Problem to work on: Reproduce the material in full, unchanged.

Dataset excerpt:
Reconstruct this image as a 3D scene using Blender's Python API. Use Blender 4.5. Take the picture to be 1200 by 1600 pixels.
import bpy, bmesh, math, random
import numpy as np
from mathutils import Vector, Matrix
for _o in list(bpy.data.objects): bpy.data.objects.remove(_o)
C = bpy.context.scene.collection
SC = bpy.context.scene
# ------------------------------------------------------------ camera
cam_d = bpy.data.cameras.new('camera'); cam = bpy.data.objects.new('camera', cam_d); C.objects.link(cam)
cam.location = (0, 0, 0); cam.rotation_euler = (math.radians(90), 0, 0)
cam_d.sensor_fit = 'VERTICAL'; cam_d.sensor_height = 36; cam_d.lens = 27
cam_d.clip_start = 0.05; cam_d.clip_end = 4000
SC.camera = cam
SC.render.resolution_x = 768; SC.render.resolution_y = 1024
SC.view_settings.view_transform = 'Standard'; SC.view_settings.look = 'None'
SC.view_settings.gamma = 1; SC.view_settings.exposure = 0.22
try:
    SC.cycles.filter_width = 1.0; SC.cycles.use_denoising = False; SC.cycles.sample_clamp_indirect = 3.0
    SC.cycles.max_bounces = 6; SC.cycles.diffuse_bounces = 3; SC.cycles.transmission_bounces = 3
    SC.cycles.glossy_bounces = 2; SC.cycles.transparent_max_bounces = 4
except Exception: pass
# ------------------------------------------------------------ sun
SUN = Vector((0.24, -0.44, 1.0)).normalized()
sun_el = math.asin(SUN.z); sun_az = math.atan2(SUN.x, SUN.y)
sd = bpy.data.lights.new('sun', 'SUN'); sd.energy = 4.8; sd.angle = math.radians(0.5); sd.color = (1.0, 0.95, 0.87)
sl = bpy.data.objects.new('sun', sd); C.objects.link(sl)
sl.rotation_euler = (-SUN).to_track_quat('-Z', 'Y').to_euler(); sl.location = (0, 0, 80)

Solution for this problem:
Reconstruct this image as a 3D scene using Blender's Python API. Use Blender 4.5. Take the picture to be 1200 by 1600 pixels.
import bpy, bmesh, math, random
import numpy as np
from mathutils import Vector, Matrix
for _o in list(bpy.data.objects): bpy.data.objects.remove(_o)
C = bpy.context.scene.collection
SC = bpy.context.scene
# ------------------------------------------------------------ camera
cam_d = bpy.data.cameras.new('camera'); cam = bpy.data.objects.new('camera', cam_d); C.objects.link(cam)
cam.location = (0, 0, 0); cam.rotation_euler = (math.radians(90), 0, 0)
cam_d.sensor_fit = 'VERTICAL'; cam_d.sensor_height = 36; cam_d.lens = 27
cam_d.clip_start = 0.05; cam_d.clip_end = 4000
SC.camera = cam
SC.render.resolution_x = 768; SC.render.resolution_y = 1024
SC.view_settings.view_transform = 'Standard'; SC.view_settings.look = 'None'
SC.view_settings.gamma = 1; SC.view_settings.exposure = 0.22
try:
    SC.cycles.filter_width = 1.0; SC.cycles.use_denoising = False; SC.cycles.sample_clamp_indirect = 3.0
    SC.cycles.max_bounces = 6; SC.cycles.diffuse_bounces = 3; SC.cycles.transmission_bounces = 3
    SC.cycles.glossy_bounces = 2; SC.cycles.transparent_max_bounces = 4
except Exception: pass
# ------------------------------------------------------------ sun
SUN = Vector((0.24, -0.44, 1.0)).normalized()
sun_el = math.asin(SUN.z); sun_az = math.atan2(SUN.x, SUN.y)
sd = bpy.data.lights.new('sun', 'SUN'); sd.energy = 4.8; sd.angle = math.radians(0.5); sd.color = (1.0, 0.95, 0.87)
sl = bpy.data.objects.new('sun', sd); C.objects.link(sl)
sl.rotation_euler = (-SUN).to_track_quat('-Z', 'Y').to_euler(); sl.location = (0, 0, 80)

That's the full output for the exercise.